Before the adoption of the DEMPE approach by the OECD, one could argue that the legal owner of an intangible asset, such as a trademark or a patent, would typically be deemed entitled to a share of the economic benefits derived from the utilization of that intangible. This entitlement stemmed from the conventional understanding that legal ownership conferred certain rights and privileges regarding the exploitation and commercialization of intangible assets. However, the DEMPE approach introduced a nuanced perspective, emphasizing that economic returns should not solely be allocated based on legal ownership, but also on the entities within multinational enterprises that contribute to the development, enhancement, maintenance, protection, and exploitation of the intangible assets.
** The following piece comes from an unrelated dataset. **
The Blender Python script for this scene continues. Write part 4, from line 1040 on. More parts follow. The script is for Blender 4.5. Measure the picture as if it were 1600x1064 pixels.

Thus, under the DEMPE framework, entities that perform significant functions and assume associated risks are recognized as deserving compensation commensurate with their contributions, regardless of legal ownership status.
The shift from pre-BEPS contractual allocation to post-BEPS functional analysis represents a broader effort to counter tax avoidance strategies and ensure that profits are fairly allocated among jurisdictions based on economic substance and value creation.
The OECD’s guidance on intangibles provides clarity and consistency in the treatment of intangible assets for tax purposes, helping to prevent profit shifting and tax avoidance strategies that exploit gaps in international tax rules.